Thursday, April 19, 2007


I'd like to introduce an exciting new component to this space. Twice weekly, I will be posting links to other blog posts in the spirit of generating conversation, and also in the hopes of adding depth and variety to our ongoing dialog about Buddhism, culture, and politics. I hope it proves useful! Today, I'll be focusing my links on the shootings at Virginia Tech.

Bob Cesca
(The Huffington Post)
In this piece, Bob Cesca pins much of the blame for the Virginia Tech massacre on the failings of our American culture:
The focus has to be aimed point-blank at the cold, brutal reality that there exists a serious inability to cope with American pop, economic and social pressures; a criminal lack of understanding of mental and physical health issues; and the problem solving examples instilled upon us by our elected leaders in a time when visual and printed access to information is at an all time high.
Pax et lux
Liberata riffs on Bob Cesca's post, stating:
...we certainly need to nurture more acceptance of ourselves and compassion for others... and, as someone once said, we need to learn to LOVE people and USE things (the former lavishly, the latter, sparingly), not the other way around;...resorting to violence is modeled at the highest levels of our American society, while cooperation and working out differences nonviolently are skills considered good only for weaklings...[H]ealth care --including mental health care-- should be universally available and FREE.
Silliman's Blog
Ron Silliman makes an astute connection between culture and individual psychology:
There is hardly anyone lonelier than a college student away from home the first time who doesn’t know how to fit in. Toss in paranoia & unfolding schizophrenia and you have a stew brewing that can turn into trouble.
(Thanks to Integral Options Cafe for bringing this post to my attention. Oh, and through that same source, here's Nikki Giovanni)

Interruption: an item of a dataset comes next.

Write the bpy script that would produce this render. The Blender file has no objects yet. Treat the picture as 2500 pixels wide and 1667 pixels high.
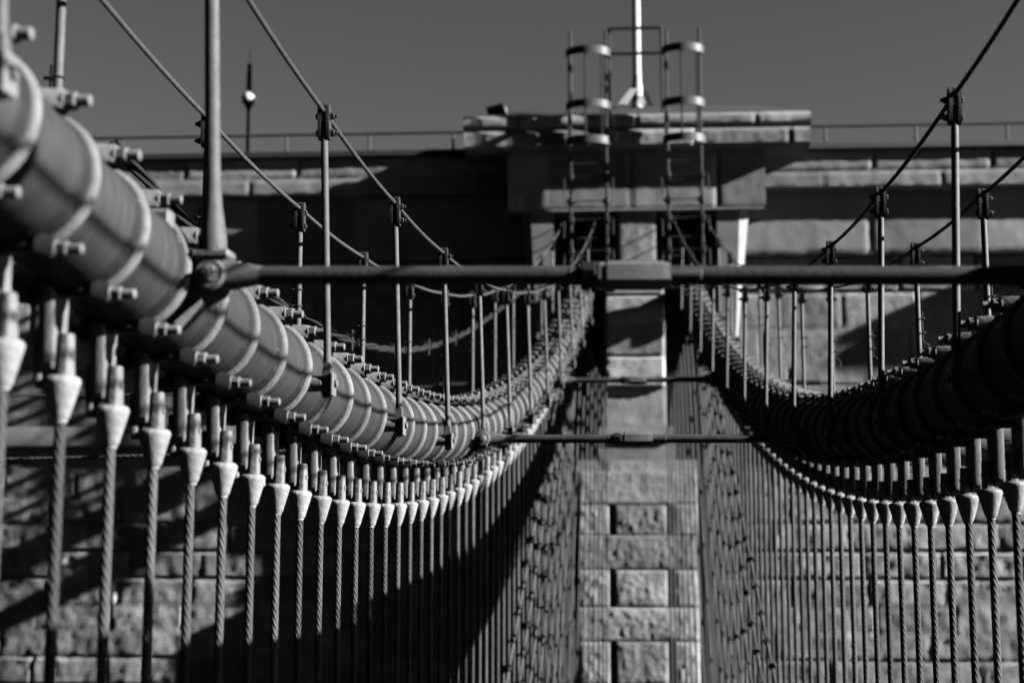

Watch out for future Conversations on a variety of topics.

1 comment:

Mark said...

As a current college student, I can attest to the fact that all of those explanations have some grains of truth in them. The workloads expected of students at our age can be tremendous all on their own, mixed with the social pressures of greek life, or just friends in general, and the constant bombardment of information. I have to worry about the fourteen pages due Friday, the fraternity meetings I need to be present at, the readings due for tomorrow, and practice my instruments to maintain my scholarships. On top of that, I worry about global issues like global warming, population overgrowth, the war in Iraq, and I'd like to be able to have a little me-time in the midst of that. If you're not careful, it's easy to go crazy. I've seen lots of kids here in the dorm I live in lose grip in a couple of semesters and end up dropping out because they can't handle it. Maybe it isn't one cause, but just trying to cope with life can be tough. I don't know a lot about the perpetraitor of the crimes at VA Tech, but I do know that college life isn't easy for anyone, let alone someone with a history of mental imbalance. The world is a busy, noisy place.